I know that one cannot simply replace these plugs with grounded three-plug outlets without ensuring a proper ground. After doing some research, I've seen that sometimes the box itself can be grounded with either AC or a grounding wire outside the box. Using a test plug and my multimeter, I measured right around 120V between hot and the metal box. I then switched out the two-plug with a three-plug, attached a pigtail ground wire to the back of the box, and tested it again with the ground plug. Again, I get right around 120V. I tried most of the other plugs around the building with similar results.

I know that in a properly grounded, modern (for lack of a better word) system, this is normal. My question here is this: does this reading indicate that the line is, in fact grounded back to the box? Is there any way that the reading on my multimeter is "lying" to me? I am assuming, if it is grounded, that there is AC line behind the wall or a grounding wire run somewhere. If this is the case, is attaching the plugs to the box through a pigtail ground wire a reliable ground? I know code allows for conduit or AC cable to act as a ground.

Thanks for your help and advice!

Best Answer

Well it is possible this home is a expanded metal stucco home and just happens to have some pipe touching the metal looking like a ground, it can also be possible that the boxes are grounded from the back side, your location in the world would be helpful but with cloth covered wiring I would suggest you add a grounding electrode other than your water pipe (the most common method for the decade prior and after your home was built) it has been legal to add a ground separately to these circuits.

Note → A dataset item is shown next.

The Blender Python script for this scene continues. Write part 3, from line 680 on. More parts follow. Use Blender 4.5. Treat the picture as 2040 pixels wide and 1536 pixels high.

I would not trust the chance there is a ground but adding a GFCI at the breaker or first outlet on the string or chain you can then install 3 pronged receptacles and just put the sticker that comes with the GFCI on the new 3 prong that’s states GFCI protected no equipment ground. Yes the stickers fall off but this is a legal way to update a 2 wire system, if you add a ground that is the best way but also the most expensive and usually only done when remodeling/ redecorating (big difference between the 2 names and code requirements BTW.